Level Three of the sustainability ladder includes covering of institution overhead. This include the cost of managing the institution, developing programmes, and other establishment costs that cannot be allocated to the first two levels. Where an organization has many programmes, this cost is apportioned to all programmes. The problem is that many of these "other" programmes are usually non income generating, and so apportioning costs tot them serves no purpose. For credit operations revenues to cover some portion of institution overhead, is itself a great achievement. However, this is easier said than done. Moreover it is only a portion of institution overhead that can be covered, unless the credit programme is significantly large. To cover institutional overheads NGOs can resort to other non programme financial investments.

Level Four of the sustainability ladder include covering the institutional overhead as well as meeting training, Research and other developmental costs.

3.3 Sustainability Ladder

There are a number of steps on the road to sustainability, to which the sustainability ladder below is a broad guide.

Level IV - profitable banking operation, recovery of Headquarters, training, expansion research costs, independent of donors.

Level III - Complete Branch Sustainability. Over 100% recovery of branch costs; staff training costs covered, contribution to headquarter costs.

Level II - Financial systems Approach employed. All Prime costs and the branch overhead costs covered. Large outreach.

Level I - All prime costs covered by revenues. Low outreach. Financial Systems approach not internalized.

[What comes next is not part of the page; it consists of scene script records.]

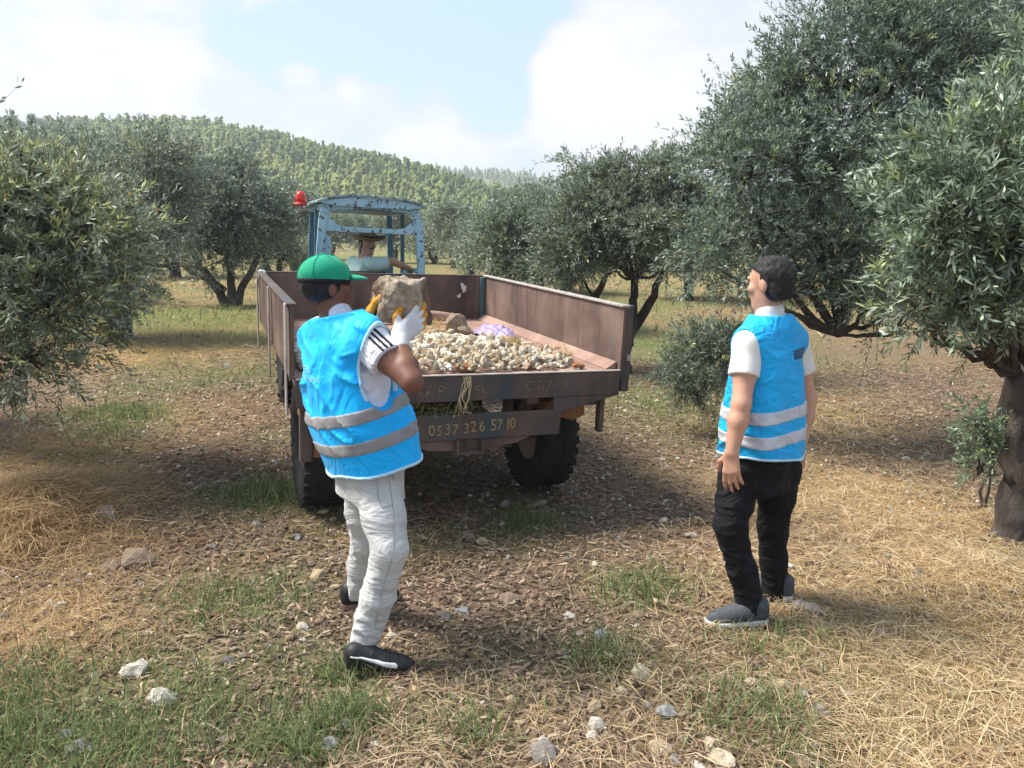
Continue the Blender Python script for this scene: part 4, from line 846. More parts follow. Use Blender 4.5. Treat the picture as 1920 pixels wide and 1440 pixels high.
def surf_net(D, lo, h):
    D = np.pad(D, 1, constant_values=1.0); lo = np.array(lo) - h
    S = D < 0; c = np.zeros(np.array(D.shape) - 1, np.int8)
    cor = [(i, j, k) for i in (0, 1) for j in (0, 1) for k in (0, 1)]; n = np.array(D.shape)
    view = lambda A, o: A[o[0]:n[0] - 1 + o[0], o[1]:n[1] - 1 + o[1], o[2]:n[2] - 1 + o[2]]
    for o in cor: c += view(S, o)
    act = (c > 0) & (c < 8); ids = np.full(act.shape, -1, np.int64); I = np.argwhere(act); ids[act] = np.arange(len(I))
    vals = [D[I[:, 0] + o[0], I[:, 1] + o[1], I[:, 2] + o[2]] for o in cor]; P = np.zeros((len(I), 3)); cnt = np.zeros(len(I))
    for a in range(8):
        for b in range(a + 1, 8):
            oa, ob = np.array(cor[a]), np.array(cor[b])
            if np.abs(oa - ob).sum() != 1: continue
            va, vb = vals[a], vals[b]; m = (va < 0) != (vb < 0); t = np.where(m, va / np.where(m, va - vb, 1), 0)
            P += np.where(m[:, None], oa + (ob - oa) * t[:, None], 0); cnt += m
    V = lo + (I + P / cnt[:, None]) * h; Q = []
    for ax in range(3):
        o = [0, 0, 0]; o[ax] = 1; sa = S[tuple(slice(0, n[i] - o[i]) for i in range(3))]; sb = S[tuple(slice(o[i], n[i]) for i in range(3))]
        E = np.argwhere(sa != sb); u, v = (ax + 1) % 3, (ax + 2) % 3
        E = E[(E[:, u] > 0) & (E[:, v] > 0) & (E[:, u] < n[u] - 1) & (E[:, v] < n[v] - 1)]; ins = S[E[:, 0], E[:, 1], E[:, 2]]
        du = np.zeros(3, int); du[u] = 1; dv = np.zeros(3, int); dv[v] = 1
        g = lambda K: ids[K[:, 0], K[:, 1], K[:, 2]]
        q = np.stack([g(E - du - dv), g(E - dv), g(E), g(E - du)], 1); q[~ins] = q[~ins][:, ::-1]; Q.append(q)
    return V, np.concatenate(Q)
nrm = lambda v: np.array(v, float) / np.linalg.norm(v)
def bounds(pts, m): P = np.array(pts); return P.min(0) - m, P.max(0) + m
def loft(X, Y, Z, c, a, b, ra, rb, n=2.4):
    c = [np.array(q, float) for q in c]; m = nrm(c[-1] - c[0]); s = [float((q - c[0]) @ m) for q in c]
    S = (X - c[0][0]) * m[0] + (Y - c[0][1]) * m[1] + (Z - c[0][2]) * m[2]; f = lambda w: np.interp(S, s, w)
    dx, dy, dz = X - f([q[0] for q in c]), Y - f([q[1] for q in c]), Z - f([q[2] for q in c]); RA, RB = f(ra), f(rb)
    qa = np.abs(dx * a[0] + dy * a[1] + dz * a[2]) / RA; qb = np.abs(dx * b[0] + dy * b[1] + dz * b[2]) / RB
    k = (qa ** n + qb ** n) ** (1 / n); return (k - 1) * np.minimum(RA, RB), S, s
def folds(X, Y, Z, axis, fa, fp, amp, seed=0.0, sharp=False):
    # cloth creases: noise stretched across the limb axis (fa along, fp across)
    ax = nrm(axis); e = nrm(np.cross(ax, [.31, .9, .2])); g = np.cross(ax, e)
    al = X * ax[0] + Y * ax[1] + Z * ax[2]; u = X * e[0] + Y * e[1] + Z * e[2]; w = X * g[0] + Y * g[1] + Z * g[2]
    n = vn3(al * fa + seed + 1.5 * vn3(u * fp * .7 + 3, w * fp * .7, al * 2 + seed), u * fp + seed, w * fp + 7)
    if sharp: return -((1 - np.abs(2 * n - 1)) ** 4) * amp * 2
    return (n - .5) * 2 * amp
def skin_mat(name, c1, c2):
    t = NT(name); t.color(t.ramp(t.noise(18, 4, .6), [(.3, c1), (.7, c2)])); t.bump(t.noise(180, 3, .5), .12, .002); t.b.inputs['Subsurface Weight'].default_value = .08; t.b.inputs['Subsurface Radius'].default_value = (.01, .004, .002)
    return t.fin(.5, 0, .4)
def cloth(name, c1, c2, rough=.8, wv=500, scale=6, b=.12, fb=0.0, fs=7, st=(1, 1, 1)):
    t = NT(name); t.color(t.ramp(t.noise(scale, 4, .6), [(.3, c1), (.7, c2)])); t.b.inputs['Sheen Weight'].default_value = 0 if 'black' in name else .08
    w = t.n('ShaderNodeBump'); w.inputs['Strength'].default_value = b; w.inputs['Distance'].default_value = .002; t.l(t.noise(wv, 2, .5), w.inputs['Height']); last = w
    if fb:
        n = t.noise(fs, 3, .5, st, dist=1.2); rd = t.mul(t.mul(n, .5, 'SUBTRACT'), 0, 'ADD'); ab = t.n('ShaderNodeMath', operation='ABSOLUTE'); t.l(rd, ab.inputs[0])
        k = t.n('ShaderNodeBump', invert=True); k.inputs['Strength'].default_value = fb; k.inputs['Distance'].default_value = .06; t.l(t.step(ab.outputs[0], 0, .16), k.inputs['Height']); t.l(w.outputs[0], k.inputs['Normal']); last = k
    t.l(last.outputs[0], t.b.inputs['Normal']); return t.fin(rough, 0, .25)
M_skinD = skin_mat('brown_skin', (.155, .062, .036), (.20, .085, .050)); M_skinL = skin_mat('fair_skin', (.50, .255, .165), (.58, .32, .215)); M_skinM = skin_mat('tanned_skin', (.34, .18, .12), (.42, .24, .16))
M_vest = cloth('bright_blue_vest_cloth', (.002, .40, .88), (.004, .47, .97), .55, 700, fb=.20, fs=5, st=(1, 1, .8)); M_vest2 = cloth('blue_vest_cloth_thin', (.004, .34, .70), (.008, .43, .84), .45, 700, fb=.28, fs=8)
M_band = cloth('grey_reflective_tape', (.24, .225, .22), (.32, .30, .295), .45, 900, 14); M_band2 = cloth('silver_reflective_tape', (.42, .42, .45), (.60, .60, .63), .4, 900, 30)
M_pipe = cloth('pale_piping', (.42, .62, .72), (.5, .7, .8)); M_shirtw = cloth('white_jersey', (.70, .70, .78), (.80, .80, .86), fb=.4, fs=8); M_shirtc = cloth('cream_cotton', (.66, .62, .56), (.78, .74, .68)); M_mint = cloth('mint_cotton', (.32, .48, .45), (.42, .57, .53))
M_pantw = cloth('white_denim', (.45, .44, .415), (.58, .57, .545), .85, 420, 9, fb=.20, fs=4.0, st=(1, 1, 2.6)); M_pantb = cloth('black_trousers', (.004, .004, .005), (.009, .009, .011), .8, 500, fb=.22, fs=4.5, st=(1, 1, 2.2)); M_black = cloth('black_fabric', (.008, .008, .009), (.02, .02, .02)); M_navy = cloth('navy_print', (.02, .06, .12), (.04, .12, .22))
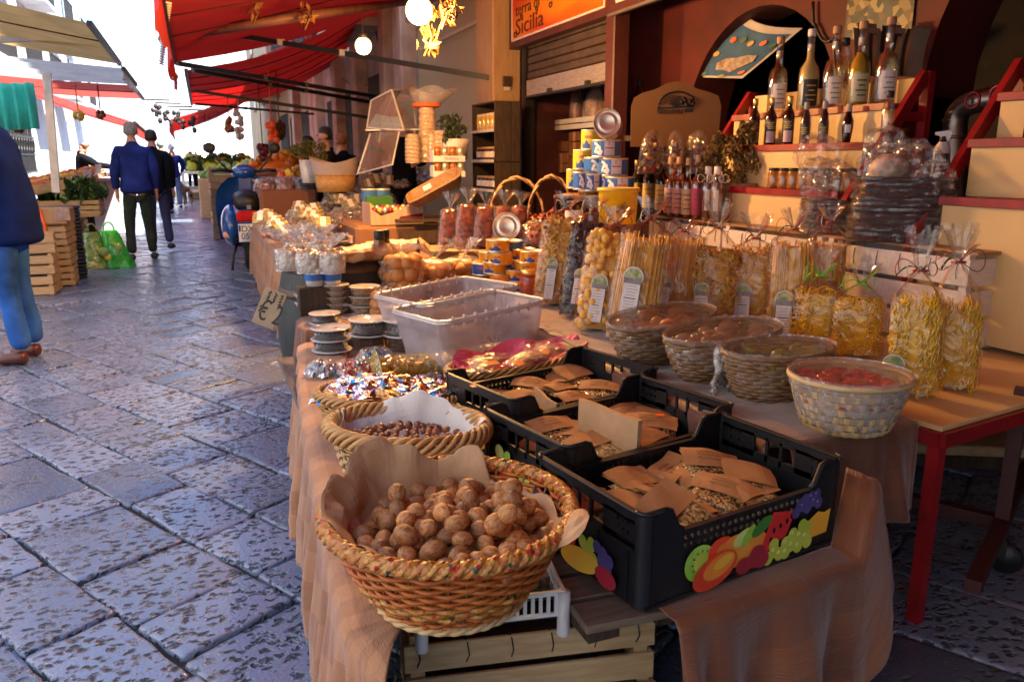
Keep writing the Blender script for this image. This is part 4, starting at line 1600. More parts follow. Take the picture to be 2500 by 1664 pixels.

The institutional internalization of the financial system approach is the first stage toward sustainability. Level II leads towards an operationally effective and commercially based approach. The minimalist school is a financial systems approach (level II and above). The hardest transition is from level I to level II which involves a major restructuring of management, management systems and implementing capacity. K-REP supported minimalist programmes have all passed level I (recovering over 50% of branch costs) this is being greatly assisted by substantial investment income from loans and grants from K-REP which will diminish over time but will only be replenished if the programmes are effective in their operational management and their portfolio quality. Long term sustainability means total operational profitability and the generation of loan funds which must rely on the savings base of the programme. It is worth noting that the Grameen Bank is still subsidy dependent for expansion and training costs.

3.4 Role of monitoring and evaluation

Monthly monitoring of various indicators of performance is key to the success of credit programmes designed to be sustainable. K-REP collects monthly data on the following indicators of performance.

- Number of clients (disaggragated by gender)
- Number of loans disbursed
- Amount disbursed
- Amount due - principal and interest
- Amount due and paid - principal and interest
- Amount pre-paid - principal and interest
- Amount in arrears - principal and interest
- Number of loans in default
- Amount in default
- Repayment rate (quantitative and qualitative)
- Amount of outstanding loans
- Number of repeat loans
- Total branch operation costs
- Cost per loan
- Cost per Sh. 1 lent
- Total income realized (interest + fees)
- Sustainability index
- Total amount saved
- Savings forfeited
- Savings to outstanding loans ratio.

The monitoring data is analysed monthly and a report made to all concerned parties. This effort is complimented by internal evaluations which are done every two years and external evaluations every four years. In addition our operation research section undertakes in-depth study of various aspects of the programmes particularly on areas that undermine the sustainability of the scheme. For example, recently an in-depth study was undertaken on the defaulter problem while one is planned on membership turnover.